[Carta a Rogelio Buendìa - 15 Set. 1923]
Para Rogelio Buendia, Castetar 6, Huelva.
Don Rogelio Buendía.
Querido amigo:
Muito agradeço a sua carta de 11, recebida ontem, e o exemplar duplicado de «La Provincia», recebido hoje. Mais ainda lhe agradeço a honrosa amabilidade que representa, da sua parte e da de sua Esposa, o traduzirem, e publicarem a tradução, de cinco das minhas «Inscriptions».
Creio que realizaram a tradução com grande felicidade, dada a dificuldade fundamental de pôr em uma língua neo-latina, sem ser demasiado extenso, o que a concisão natural do inglês permite concentrar em um curto número de versos. Assim a vossa tradução é em alguns pontos, por assim dizer, interpretativa. Mas não podia deixar de sê-lo, reconheço. E repito que está executada com uma grande felicidade.
Há, por certo, um ou outro pormenor da tradução que se não conforma inteiramente com o sentido do original. Mas isso entra, creio, na inevitabilidade de ser mais interpretativa que literal uma tradução do inglês (ou do alemão) para qualquer das línguas vulgarmente chamadas latinas.
Vendo bem, a tarefa, que tão amavelmente para mim se propuseram executar, e executaram, não podia, dadas as suas dificuldades essenciais, ser conduzida com maior destreza e escrúpulo artístico. De todo o coração vo-la agradeço.
Não tenho visto o António Botto. Mas, sobre a sua conferência, falei, mal recebi a sua carta, ao José Pacheco, director da «Contemporânea». Ele disse-me imediatamente que a «Contemporânea» organizaria a sua conferência não só com prazer, senão com entusiasmo. São as palavras d'ele que lhe transmito.
Nem haveria mais ninguém em Portugal que pudesse tão bem organizar — e de tão boa vontade organizaria — uma conferência sua, como a «Contemporânea».
O José Pacheco disse-me, de resto, que já há tempo o havia convidado para fazer uma conferência em Lisboa, quando para tal tivesse ocasião.
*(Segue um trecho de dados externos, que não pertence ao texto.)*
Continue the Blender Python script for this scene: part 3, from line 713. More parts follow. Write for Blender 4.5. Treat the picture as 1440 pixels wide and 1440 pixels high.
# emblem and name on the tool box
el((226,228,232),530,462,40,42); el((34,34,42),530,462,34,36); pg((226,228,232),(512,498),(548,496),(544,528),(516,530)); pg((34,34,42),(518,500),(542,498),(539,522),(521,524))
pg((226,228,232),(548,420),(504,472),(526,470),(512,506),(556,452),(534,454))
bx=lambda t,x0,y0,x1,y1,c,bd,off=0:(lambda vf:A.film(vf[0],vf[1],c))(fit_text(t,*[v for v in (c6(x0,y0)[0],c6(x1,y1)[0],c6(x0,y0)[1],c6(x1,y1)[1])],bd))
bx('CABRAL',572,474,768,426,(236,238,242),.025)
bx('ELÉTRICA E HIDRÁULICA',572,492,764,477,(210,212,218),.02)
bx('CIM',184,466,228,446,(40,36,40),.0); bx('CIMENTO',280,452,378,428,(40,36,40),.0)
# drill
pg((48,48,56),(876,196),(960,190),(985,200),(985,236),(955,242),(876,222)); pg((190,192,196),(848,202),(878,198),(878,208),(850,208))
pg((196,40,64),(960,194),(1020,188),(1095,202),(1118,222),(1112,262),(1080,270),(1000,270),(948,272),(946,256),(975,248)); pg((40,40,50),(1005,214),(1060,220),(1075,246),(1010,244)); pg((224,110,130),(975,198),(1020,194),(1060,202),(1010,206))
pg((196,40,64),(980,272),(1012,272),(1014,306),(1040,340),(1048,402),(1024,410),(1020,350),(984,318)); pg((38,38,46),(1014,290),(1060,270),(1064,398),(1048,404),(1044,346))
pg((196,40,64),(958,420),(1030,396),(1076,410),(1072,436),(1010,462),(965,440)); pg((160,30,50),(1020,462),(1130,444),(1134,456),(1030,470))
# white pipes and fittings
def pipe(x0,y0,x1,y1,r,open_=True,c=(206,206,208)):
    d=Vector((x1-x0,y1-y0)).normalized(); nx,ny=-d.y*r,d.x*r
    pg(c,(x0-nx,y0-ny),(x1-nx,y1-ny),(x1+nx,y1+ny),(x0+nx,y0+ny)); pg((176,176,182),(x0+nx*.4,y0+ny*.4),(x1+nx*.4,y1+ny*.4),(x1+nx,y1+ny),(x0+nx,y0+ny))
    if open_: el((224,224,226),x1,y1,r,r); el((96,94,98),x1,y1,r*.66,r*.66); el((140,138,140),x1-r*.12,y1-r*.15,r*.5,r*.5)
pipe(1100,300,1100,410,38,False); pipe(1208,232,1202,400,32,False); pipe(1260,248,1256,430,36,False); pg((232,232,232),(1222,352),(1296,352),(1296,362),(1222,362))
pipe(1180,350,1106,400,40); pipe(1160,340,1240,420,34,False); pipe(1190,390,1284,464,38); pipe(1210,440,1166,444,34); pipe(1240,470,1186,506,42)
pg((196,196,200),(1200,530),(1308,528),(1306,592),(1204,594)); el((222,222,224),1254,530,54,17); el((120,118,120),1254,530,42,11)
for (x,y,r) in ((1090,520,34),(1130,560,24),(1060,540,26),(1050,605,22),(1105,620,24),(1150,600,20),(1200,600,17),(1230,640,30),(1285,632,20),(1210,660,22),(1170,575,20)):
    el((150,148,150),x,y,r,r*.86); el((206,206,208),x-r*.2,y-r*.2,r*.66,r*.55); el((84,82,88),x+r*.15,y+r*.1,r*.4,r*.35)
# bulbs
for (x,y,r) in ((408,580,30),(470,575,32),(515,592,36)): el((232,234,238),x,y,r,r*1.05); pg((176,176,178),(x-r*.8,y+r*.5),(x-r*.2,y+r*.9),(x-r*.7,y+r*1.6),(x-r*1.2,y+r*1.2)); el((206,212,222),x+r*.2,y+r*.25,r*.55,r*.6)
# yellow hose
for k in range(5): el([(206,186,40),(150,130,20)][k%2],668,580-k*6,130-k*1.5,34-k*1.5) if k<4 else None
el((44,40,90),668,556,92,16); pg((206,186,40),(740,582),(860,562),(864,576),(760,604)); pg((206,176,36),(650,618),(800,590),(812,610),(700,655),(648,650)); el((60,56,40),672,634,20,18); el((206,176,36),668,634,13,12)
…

Não vale a pena mandar o seu livro a «críticos» nenhuns em Portugal. Há aqui uma cisão quase completa, senão completa, entre o jornalismo ou periodismo e a superioridade intelectual. Há notáveis temperamentos críticos, mas nunca escrevem em jornais por vezes será mais justo dizer que em absoluto não escrevem. Há muita gente culta em Portugal, mas não há meio culto. A cultura em Portugal é de indivíduos, não de grupos, e esses indivíduos vivem quase separados, às vezes mesmo de si-próprios.
Tenho a agradecer-lhe, ainda, as palavras de apreço que em sua carta dedica aos meus poemas em inglês.
Creia sempre, querido amigo, na amizade, na admiração e no reconhecimento do muito seu,
(a) Fernando Pessoa.
Lisboa, 15/IX/1923.
Pessoa Inédito. Fernando Pessoa. (Orientação, coordenação e prefácio de Teresa Rita Lopes). Lisboa: Livros Horizonte, 1993.